=== Prompt ===
Retype the lines from the first one in the records down to the line containing "LAMPZ = 6.9", counting both, and leave out any pictures.

____________________

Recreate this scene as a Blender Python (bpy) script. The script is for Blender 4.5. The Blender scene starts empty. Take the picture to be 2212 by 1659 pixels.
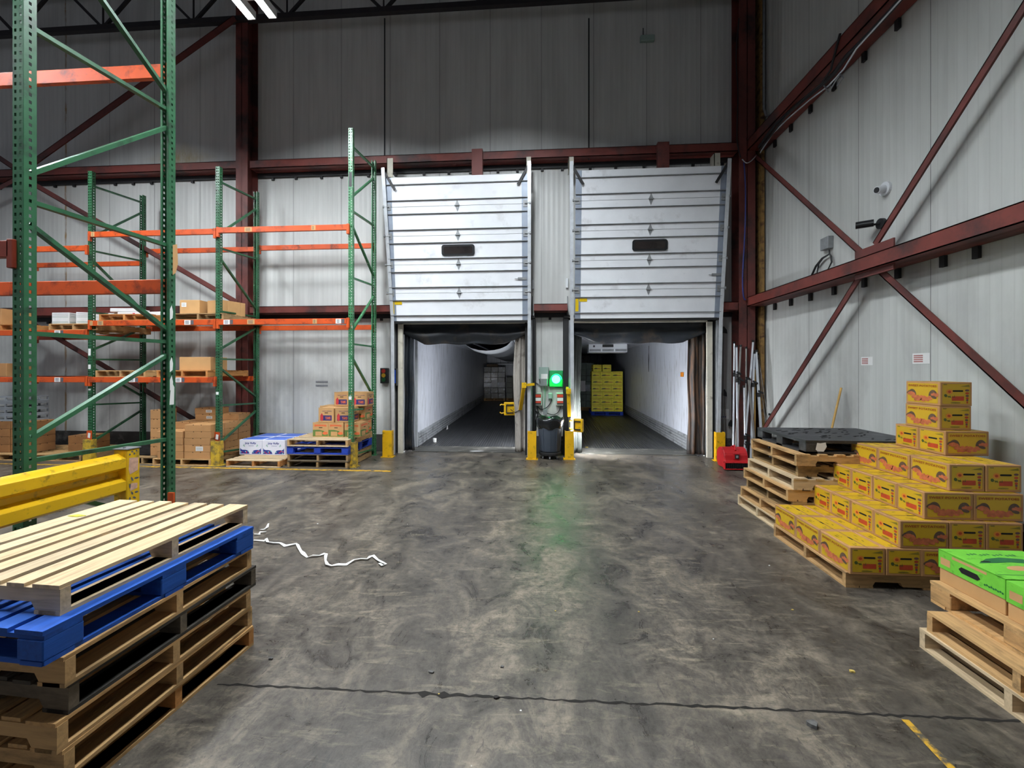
import bpy, math, random
from mathutils import Vector, Matrix
RND = random.Random(11)
PI = math.pi
col = bpy.context.scene.collection
# ---------------------------------------------------------------- camera
F = 915.0; CAMH = 1.75; YAW = math.atan(66/915.0); HY = 797.0; CX = 1106.0
SA, CA = math.sin(YAW), math.cos(YAW)
cam = bpy.data.cameras.new('camera'); camo = bpy.data.objects.new('camera', cam); col.objects.link(camo)
camo.location = (0, 0, CAMH); camo.rotation_euler = (PI/2, 0, YAW)
cam.sensor_width = 36; cam.lens = F/2212*36; cam.shift_y = (HY-829.5)/2212; cam.clip_start = .05; cam.clip_end = 200
bpy.context.scene.camera = camo
# ---------------------------------------------------------------- world, exposure, lamps
w = bpy.data.worlds.new('world'); bpy.context.scene.world = w; w.use_nodes = True
w.node_tree.nodes['Background'].inputs[0].default_value = (.80, .86, 1, 1)
w.node_tree.nodes['Background'].inputs[1].default_value = .20
vs = bpy.context.scene.view_settings
vs.view_transform = 'Standard'; vs.look = 'None'; vs.gamma = 1; vs.use_curve_mapping = False; vs.exposure = 0.35
TUBE = 455.0                                   # radiance of the fluorescent tubes
LAMPS = [(-4.08, 5.28), (-4.1, 1.6), (-.7, 4.8), (-.7, 2.4), (-8.4, 5.0), (-8.4, 1.6)]
LAMPZ = 6.9

# ---------------------------------------------------------------- rays through the photo frame, onto real planes
def ray(px, py):
    u = (px-CX)/F; v = (HY-py)/F
    return (u*CA-SA, u*SA+CA, v)
def at(px, py, z=0):
    d = ray(px, py); t = (z-CAMH)/d[2]; return Vector((d[0]*t, d[1]*t, z))
def onY(px, py, Y):
    d = ray(px, py); t = Y/d[1]; return Vector((d[0]*t, Y, CAMH+d[2]*t))
def onX(px, py, X):
    d = ray(px, py); t = X/d[0]; return Vector((X, d[1]*t, CAMH+d[2]*t))

# ---------------------------------------------------------------- mesh builder
class MB:
    def __init__(s): s.v = []; s.f = []; s.m = []
    def face(s, pts, m=0):
        n = len(s.v); s.v += [tuple(p) for p in pts]; s.f.append(tuple(range(n, n+len(pts)))); s.m.append(m)
    def box(s, x0, x1, y0, y1, z0, z1, m=0, M=None):
        n = len(s.v)
        c = [Vector((x, y, z)) for z in (z0, z1) for y in (y0, y1) for x in (x0, x1)]
        if M is not None: c = [M @ p for p in c]
        s.v += [tuple(p) for p in c]
        for q in ((0,2,3,1),(4,5,7,6),(0,1,5,4),(2,6,7,3),(0,4,6,2),(1,3,7,5)):
            s.f.append(tuple(n+i for i in q)); s.m.append(m)
        return s
    def cbox(s, c, d, m=0, rz=0, rx=0, ry=0):
        M = Matrix.Translation(c) @ Matrix.Rotation(rz, 4, 'Z') @ Matrix.Rotation(rx, 4, 'X') @ Matrix.Rotation(ry, 4, 'Y')
        return s.box(-d[0]/2, d[0]/2, -d[1]/2, d[1]/2, -d[2]/2, d[2]/2, m, M)
    def bar(s, a, b, wd, ht, m=0, up=(0, 0, 1)):
        a = Vector(a); b = Vector(b); d = b-a; L = d.length; d.normalize()
        x = d.cross(Vector(up))
        if x.length < 1e-4: x = d.cross(Vector((0, 1, 0)))
        x.normalize(); y = x.cross(d).normalized()
        M = Matrix.Translation(a) @ Matrix((x, d, y)).transposed().to_4x4()
        return s.box(-wd/2, wd/2, 0, L, -ht/2, ht/2, m, M)
    def angle(s, a, b, sz, t, m=0, up=(0, 0, 1)):        # L-section between two points
        a = Vector(a); b = Vector(b); d = b-a; L = d.length; d.normalize()
        x = d.cross(Vector(up)).normalized(); y = x.cross(d).normalized()
        M = Matrix.Translation(a) @ Matrix((x, d, y)).transposed().to_4x4()
        s.box(-sz/2, sz/2, 0, L, -sz/2, -sz/2+t, m, M); s.box(-sz/2, -sz/2+t, 0, L, -sz/2, sz/2, m, M)
        return s
    def cyl(s, a, b, r0, r1=None, n=12, m=0, caps=True):
        r1 = r0 if r1 is None else r1
        a = Vector(a); b = Vector(b); d = (b-a).normalized()
        x = d.orthogonal().normalized(); y = d.cross(x)
        k = len(s.v)
        for p, r in ((a, r0), (b, r1)):
            for i in range(n):
                t = 2*PI*i/n; s.v.append(tuple(p+x*math.cos(t)*r+y*math.sin(t)*r))
        for i in range(n):
            j = (i+1) % n; s.f.append((k+i, k+j, k+n+j, k+n+i)); s.m.append(m)
        if caps:
            s.f.append(tuple(k+i for i in reversed(range(n)))); s.m.append(m)
            s.f.append(tuple(k+n+i for i in range(n))); s.m.append(m)
        return s
    def tube(s, pts, r, n=8, m=0):
        pts = [Vector(p) for p in pts]; k = len(s.v); px = None
        for i, p in enumerate(pts):
            d = (pts[min(i+1, len(pts)-1)]-pts[max(i-1, 0)]).normalized()
            if px is None: px = d.orthogonal().normalized()
            x = (px-d*px.dot(d)).normalized(); px = x; y = d.cross(x)
            for q in range(n):
                t = 2*PI*q/n; s.v.append(tuple(p+x*math.cos(t)*r+y*math.sin(t)*r))
        for i in range(len(pts)-1):
            for q in range(n):
                j = (q+1) % n; s.f.append((k+i*n+q, k+i*n+j, k+(i+1)*n+j, k+(i+1)*n+q)); s.m.append(m)
        s.f.append(tuple(k+q for q in reversed(range(n)))); s.m.append(m)
        e = k+(len(pts)-1)*n; s.f.append(tuple(e+q for q in range(n))); s.m.append(m)
        return s
    def prism(s, prof, o, u, v, e, m=0):                   # 2D profile (u,v) extruded along vector e from origin o
        o = Vector(o); u = Vector(u); v = Vector(v); e = Vector(e); n = len(prof); k = len(s.v)
        for add in (Vector((0, 0, 0)), e):
            for a, b in prof: s.v.append(tuple(o+u*a+v*b+add))
        s.f.append(tuple(k+i for i in reversed(range(n)))); s.m.append(m)
        s.f.append(tuple(k+n+i for i in range(n))); s.m.append(m)
        for i in range(n):
            j = (i+1) % n; s.f.append((k+i, k+j, k+n+j, k+n+i)); s.m.append(m)
        return s
    def lathe(s, prof, n=20, m=0, o=(0, 0, 0)):
        k = len(s.v)
        for r, z in prof:
            for i in range(n):
                t = 2*PI*i/n; s.v.append((o[0]+r*math.cos(t), o[1]+r*math.sin(t), o[2]+z))
        for a in range(len(prof)-1):
            for i in range(n):
                j = (i+1) % n; s.f.append((k+a*n+i, k+a*n+j, k+(a+1)*n+j, k+(a+1)*n+i)); s.m.append(m)
        return s
    def poly(s, pts2, o, u, v, m=0, off=0):                # flat print on a face
        o = Vector(o); u = Vector(u); v = Vector(v); nrm = u.cross(v)
        s.face([o+u*a+v*b+nrm*off for a, b in pts2], m)
    def ell(s, cx, cy, rx, ry, o, u, v, m=0, off=0, n=10, a0=0, a1=2*PI, rot=0):
        full = abs(a1-a0-2*PI) < 1e-6; k = n if full else n+1; P = []
        for i in range(k):
            t = a0+(a1-a0)*i/n; x = rx*math.cos(t); y = ry*math.sin(t)
            P.append((cx+x*math.cos(rot)-y*math.sin(rot), cy+x*math.sin(rot)+y*math.cos(rot)))
        s.poly(P, o, u, v, m, off)
    def text(s, body, cx, cy, wd, ht, o, u, v, m=0, off=0):
        V, Fc = glyphs(body)
        xs = [p[0] for p in V]; ys = [p[1] for p in V]
        x0, x1, y0, y1 = min(xs), max(xs), min(ys), max(ys)
        o = Vector(o); u = Vector(u); v = Vector(v); nrm = u.cross(v); k = len(s.v)
        for x, y in V:
            a = cx+((x-x0)/(x1-x0)-.5)*wd; b = cy+((y-y0)/(y1-y0)-.5)*ht
            s.v.append(tuple(o+u*a+v*b+nrm*off))
        for f in Fc: s.f.append(tuple(k+i for i in f)); s.m.append(m)
    def build(s, name, mats, parent=None, loc=None, rz=0, smooth=False, bevel=0, bseg=1):
        me = bpy.data.meshes.new(name); me.from_pydata(s.v, [], s.f); me.update()
        if not isinstance(mats, (list, tuple)): mats = [mats]
        for mt in mats: me.materials.append(mt)
        me.polygons.foreach_set('material_index', s.m)
        if smooth: me.polygons.foreach_set('use_smooth', [True]*len(s.f))
        o = bpy.data.objects.new(name, me); col.objects.link(o)
        if parent is not None: o.parent = parent
        if loc is not None: o.location = loc
        if rz: o.rotation_euler = (0, 0, rz)
        if bevel:
            b = o.modifiers.new('bevel', 'BEVEL'); b.width = bevel; b.segments = bseg; b.limit_method = 'ANGLE'; b.angle_limit = .6
        return o
_gl = {}
def glyphs(body):
    if body not in _gl:
        c = bpy.data.curves.new('glyph', 'FONT'); c.body = body; c.resolution_u = 2; c.offset = .028
        o = bpy.data.objects.new('glyph', c); col.objects.link(o)
        dg = bpy.context.evaluated_depsgraph_get(); dg.update()
        me = bpy.data.meshes.new_from_object(o.evaluated_get(dg))
        _gl[body] = ([(p.co.x, p.co.y) for p in me.vertices], [tuple(f.vertices) for f in me.polygons])
        bpy.data.meshes.remove(me); bpy.data.objects.remove(o); bpy.data.curves.remove(c)
    return _gl[body]
def tag(o, label=None, cat=None, group=None, kind=None):
    if label: o['label'] = label
    if cat: o['category'] = cat
    if group: o['group'] = group
    if kind: o['kind'] = kind
    return o
def thing(name, label, cat, loc=(0, 0, 0), rz=0, group=None, kind=None):
    o = bpy.data.objects.new(name, None); col.objects.link(o); o.empty_display_size = .1
    o.location = loc; o.rotation_euler = (0, 0, rz)
    return tag(o, label, cat, group, kind)
def copy_tree(o, parent=None):
    c = o.copy(); col.objects.link(c)
    if parent is not None: c.parent = parent
    for ch in list(o.children): copy_tree(ch, c)
    return c
class Proto:
    """first place() uses the prototype itself, later ones a copy of it and of its parts"""
    def __init__(s, root, turn=False): s.root = root; s.used = False; s.turn = turn
    def place(s, loc, rz, label, group=None, cat=None):
        o = s.root if not s.used else copy_tree(s.root)
        s.used = True; rz += PI/2 if s.turn else 0; o.location = loc; o.rotation_euler = (0, 0, rz); o['label'] = label
        if group: o['group'] = group
        elif 'group' in o: del o['group']
        return o

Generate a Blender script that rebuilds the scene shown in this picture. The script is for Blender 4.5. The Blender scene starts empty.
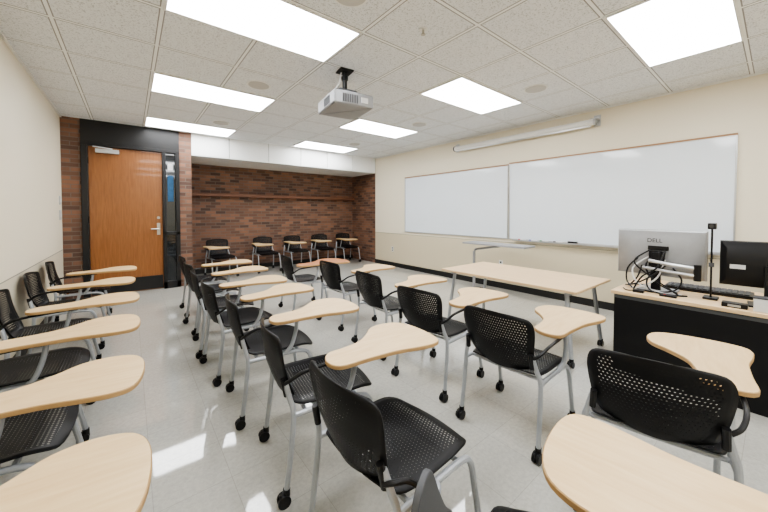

____________________

=== Solution for this problem ===
Recreate this scene as a Blender Python (bpy) script. The script is for Blender 4.5. The Blender scene starts empty. Take the picture to be 2212 by 1659 pixels.
import bpy, math, random
from mathutils import Vector, Matrix
RND = random.Random(11)
PI = math.pi
col = bpy.context.scene.collection
# ---------------------------------------------------------------- camera
F = 915.0; CAMH = 1.75; YAW = math.atan(66/915.0); HY = 797.0; CX = 1106.0
SA, CA = math.sin(YAW), math.cos(YAW)
cam = bpy.data.cameras.new('camera'); camo = bpy.data.objects.new('camera', cam); col.objects.link(camo)
camo.location = (0, 0, CAMH); camo.rotation_euler = (PI/2, 0, YAW)
cam.sensor_width = 36; cam.lens = F/2212*36; cam.shift_y = (HY-829.5)/2212; cam.clip_start = .05; cam.clip_end = 200
bpy.context.scene.camera = camo
# ---------------------------------------------------------------- world, exposure, lamps
w = bpy.data.worlds.new('world'); bpy.context.scene.world = w; w.use_nodes = True
w.node_tree.nodes['Background'].inputs[0].default_value = (.80, .86, 1, 1)
w.node_tree.nodes['Background'].inputs[1].default_value = .20
vs = bpy.context.scene.view_settings
vs.view_transform = 'Standard'; vs.look = 'None'; vs.gamma = 1; vs.use_curve_mapping = False; vs.exposure = 0.35
TUBE = 455.0                                   # radiance of the fluorescent tubes
LAMPS = [(-4.08, 5.28), (-4.1, 1.6), (-.7, 4.8), (-.7, 2.4), (-8.4, 5.0), (-8.4, 1.6)]
LAMPZ = 6.9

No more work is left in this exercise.